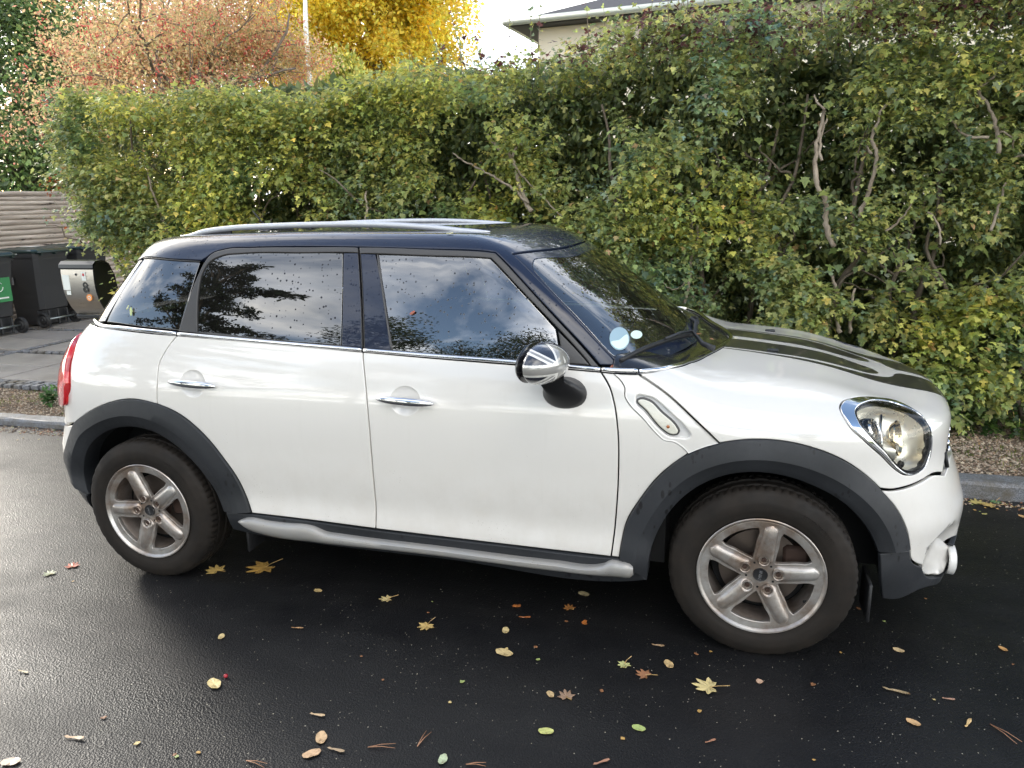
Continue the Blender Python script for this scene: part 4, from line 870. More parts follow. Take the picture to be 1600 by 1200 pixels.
big = [((413, 888), .082, 2.6, (.46, .27, .07), 'maple', 'large ochre maple leaf with upright stalk under the rear door'), ((338, 893), .055, 1.2, (.58, .40, .13), 'maple', 'small ochre maple leaf just right of the rear tyre'),
    ((1108, 1075), .055, 1.6, (.66, .53, .24), 'maple', 'pale yellow maple leaf with stalk below the front wheel'), ((667, 979), .042, 2.9, (.55, .38, .14), 'maple', 'small maple leaf with upright stalk in the middle of the road'),
    ((606, 937), .035, 2.0, (.60, .47, .22), 'maple', 'tiny pale maple leaf under the front door'), ((113, 886), .038, .6, (.50, .12, .06), 'maple', 'red brown leaf left of the rear tyre'), ((78, 898), .035, 1.0, (.32, .34, .20), 'maple', 'dull green leaf beside the red brown leaf, lower left'),
    ((885, 1090), .035, .4, (.30, .19, .12), 'maple', 'brown shrivelled leaf between the two yellow maple leaves, lower middle'), ((1008, 1056), .035, 1.2, (.34, .16, .08), 'maple', 'rusty brown shrivelled leaf left of the pale yellow maple leaf'), ((976, 1039), .030, 2.8, (.52, .52, .22), 'maple', 'yellow green little leaf with stalk below the front tyre, left'),
    ((890, 952), .030, .4, (.40, .17, .05), 'maple', 'rusty leaf lying beside the orange leaf under the front door'), ((914, 974), .034, 1.8, (.52, .17, .04), 'scrap', 'orange brown leaf just left of the front tyre'), ((808, 948), .042, .3, (.52, .18, .05), 'scrap', 'orange leaf under the side bar, upper of a pair'), ((820, 966), .050, .1, (.36, .12, .04), 'samara', 'long rust coloured leaf, lower of the pair under the side bar'),
    ((335, 1070), .070, 1.0, (.66, .52, .24), 'oval', 'yellow toothed oval leaf on open asphalt, lower left'), ((788, 1021), .072, 1.3, (.66, .50, .24), 'oval', 'largest pale oval leaf in the road centre'), ((790, 986), .045, .2, (.64, .50, .24), 'oval', 'pale round leaf with short stalk above the largest oval leaf'),
    ((502, 1154), .060, .5, (.60, .40, .22), 'oval', 'tan oval leaf near the lower edge, upper of two'), ((487, 1179), .058, 2.3, (.58, .38, .22), 'oval', 'tan oval leaf near the lower edge, lower of two'), ((17, 1192), .058, 1.9, (.60, .46, .34), 'oval', 'pinkish oval leaf in the lower left corner'),
    ((692, 1188), .045, .1, (.42, .48, .30), 'oval', 'grey green leaf with stalk at the bottom edge'), ((853, 1144), .050, 1.7, (.55, .56, .18), 'oval', 'yellow green leaf near the bottom edge, left of its twin'), ((998, 1139), .045, 1.4, (.40, .48, .16), 'oval', 'bright green leaf near the bottom edge, right of its twin'),
    ((1045, 1039), .052, .5, (.60, .42, .20), 'oval', 'tan oval leaf left below the front tyre'), ((912, 929), .052, 1.2, (.56, .45, .24), 'oval', 'pale oval leaf lying below the front end of the side bar'), ((860, 1086), .038, .6, (.62, .44, .22), 'oval', 'small tan leaf left of the brown shrivelled leaf'),
    ((1404, 1017), .040, 1.2, (.60, .44, .24), 'oval', 'tan leaf alone to the right of the front tyre'), ((1567, 1015), .034, .6, (.52, .28, .10), 'oval', 'orange brown leaf near the right edge of the road'), ((1427, 1130), .045, 1.0, (.62, .38, .18), 'oval', 'orange leaf, lower right, left of a curled leaf'),
    ((1513, 1132), .055, 1.0, (.62, .42, .18), 'samara', 'curled tan leaf near the lower right corner'), ((1186, 1066), .034, 2.2, (.56, .36, .24), 'scrap', 'small pinkish torn leaf right of the pale yellow maple leaf'), ((1400, 1082), .085, -.25, (.36, .26, .14), 'samara', 'long thin curled leaf below right of the front tyre'), ((346, 996), .040, .4, (.60, .46, .22), 'oval', 'small pale leaf below the rear door, left'), ((497, 924), .042, 1.4, (.58, .42, .18), 'oval', 'small ochre leaf below the rear end of the side bar'), ((465, 983), .050, .1, (.40, .22, .10), 'samara', 'brown winged seed below the rear door'),
    ((496, 1119), .055, 0, (.52, .36, .20), 'samara', 'winged maple seed above the two tan oval leaves'), ((525, 1174), .060, -.1, (.42, .30, .18), 'samara', 'winged maple seed right of the tan oval leaves'), ((116, 1155), .070, .05, (.50, .34, .20), 'samara', 'winged maple seed near the lower left corner'), ((36, 1051), .048, -.1, (.62, .50, .30), 'samara', 'pale winged seed at the left edge'), ((1110, 940+220), .04, .6, (.34, .16, .09), 'samara', 'brown winged seed at the bottom below the pale yellow leaf'),
    ((940, 1193), .055, .6, (.40, .20, .12), 'samara', 'rusty winged seed on the bottom edge'), ((1028, 1010), .05, -.1, (.34, .22, .12), 'samara', 'brown winged seed left below the front tyre'), ((1482, 1094), .04, 0, (.4, .22, .14), 'samara', 'small brown winged seed at the right, lower part of the road')]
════
## [AIM]
Repeat all of the data above word for word, minus the pictures.

## [REPLY]
Continue the Blender Python script for this scene: part 4, from line 870. More parts follow. Take the picture to be 1600 by 1200 pixels.
big = [((413, 888), .082, 2.6, (.46, .27, .07), 'maple', 'large ochre maple leaf with upright stalk under the rear door'), ((338, 893), .055, 1.2, (.58, .40, .13), 'maple', 'small ochre maple leaf just right of the rear tyre'),
    ((1108, 1075), .055, 1.6, (.66, .53, .24), 'maple', 'pale yellow maple leaf with stalk below the front wheel'), ((667, 979), .042, 2.9, (.55, .38, .14), 'maple', 'small maple leaf with upright stalk in the middle of the road'),
    ((606, 937), .035, 2.0, (.60, .47, .22), 'maple', 'tiny pale maple leaf under the front door'), ((113, 886), .038, .6, (.50, .12, .06), 'maple', 'red brown leaf left of the rear tyre'), ((78, 898), .035, 1.0, (.32, .34, .20), 'maple', 'dull green leaf beside the red brown leaf, lower left'),
    ((885, 1090), .035, .4, (.30, .19, .12), 'maple', 'brown shrivelled leaf between the two yellow maple leaves, lower middle'), ((1008, 1056), .035, 1.2, (.34, .16, .08), 'maple', 'rusty brown shrivelled leaf left of the pale yellow maple leaf'), ((976, 1039), .030, 2.8, (.52, .52, .22), 'maple', 'yellow green little leaf with stalk below the front tyre, left'),
    ((890, 952), .030, .4, (.40, .17, .05), 'maple', 'rusty leaf lying beside the orange leaf under the front door'), ((914, 974), .034, 1.8, (.52, .17, .04), 'scrap', 'orange brown leaf just left of the front tyre'), ((808, 948), .042, .3, (.52, .18, .05), 'scrap', 'orange leaf under the side bar, upper of a pair'), ((820, 966), .050, .1, (.36, .12, .04), 'samara', 'long rust coloured leaf, lower of the pair under the side bar'),
    ((335, 1070), .070, 1.0, (.66, .52, .24), 'oval', 'yellow toothed oval leaf on open asphalt, lower left'), ((788, 1021), .072, 1.3, (.66, .50, .24), 'oval', 'largest pale oval leaf in the road centre'), ((790, 986), .045, .2, (.64, .50, .24), 'oval', 'pale round leaf with short stalk above the largest oval leaf'),
    ((502, 1154), .060, .5, (.60, .40, .22), 'oval', 'tan oval leaf near the lower edge, upper of two'), ((487, 1179), .058, 2.3, (.58, .38, .22), 'oval', 'tan oval leaf near the lower edge, lower of two'), ((17, 1192), .058, 1.9, (.60, .46, .34), 'oval', 'pinkish oval leaf in the lower left corner'),
    ((692, 1188), .045, .1, (.42, .48, .30), 'oval', 'grey green leaf with stalk at the bottom edge'), ((853, 1144), .050, 1.7, (.55, .56, .18), 'oval', 'yellow green leaf near the bottom edge, left of its twin'), ((998, 1139), .045, 1.4, (.40, .48, .16), 'oval', 'bright green leaf near the bottom edge, right of its twin'),
    ((1045, 1039), .052, .5, (.60, .42, .20), 'oval', 'tan oval leaf left below the front tyre'), ((912, 929), .052, 1.2, (.56, .45, .24), 'oval', 'pale oval leaf lying below the front end of the side bar'), ((860, 1086), .038, .6, (.62, .44, .22), 'oval', 'small tan leaf left of the brown shrivelled leaf'),
    ((1404, 1017), .040, 1.2, (.60, .44, .24), 'oval', 'tan leaf alone to the right of the front tyre'), ((1567, 1015), .034, .6, (.52, .28, .10), 'oval', 'orange brown leaf near the right edge of the road'), ((1427, 1130), .045, 1.0, (.62, .38, .18), 'oval', 'orange leaf, lower right, left of a curled leaf'),
    ((1513, 1132), .055, 1.0, (.62, .42, .18), 'samara', 'curled tan leaf near the lower right corner'), ((1186, 1066), .034, 2.2, (.56, .36, .24), 'scrap', 'small pinkish torn leaf right of the pale yellow maple leaf'), ((1400, 1082), .085, -.25, (.36, .26, .14), 'samara', 'long thin curled leaf below right of the front tyre'), ((346, 996), .040, .4, (.60, .46, .22), 'oval', 'small pale leaf below the rear door, left'), ((497, 924), .042, 1.4, (.58, .42, .18), 'oval', 'small ochre leaf below the rear end of the side bar'), ((465, 983), .050, .1, (.40, .22, .10), 'samara', 'brown winged seed below the rear door'),
    ((496, 1119), .055, 0, (.52, .36, .20), 'samara', 'winged maple seed above the two tan oval leaves'), ((525, 1174), .060, -.1, (.42, .30, .18), 'samara', 'winged maple seed right of the tan oval leaves'), ((116, 1155), .070, .05, (.50, .34, .20), 'samara', 'winged maple seed near the lower left corner'), ((36, 1051), .048, -.1, (.62, .50, .30), 'samara', 'pale winged seed at the left edge'), ((1110, 940+220), .04, .6, (.34, .16, .09), 'samara', 'brown winged seed at the bottom below the pale yellow leaf'),
    ((940, 1193), .055, .6, (.40, .20, .12), 'samara', 'rusty winged seed on the bottom edge'), ((1028, 1010), .05, -.1, (.34, .22, .12), 'samara', 'brown winged seed left below the front tyre'), ((1482, 1094), .04, 0, (.4, .22, .14), 'samara', 'small brown winged seed at the right, lower part of the road')]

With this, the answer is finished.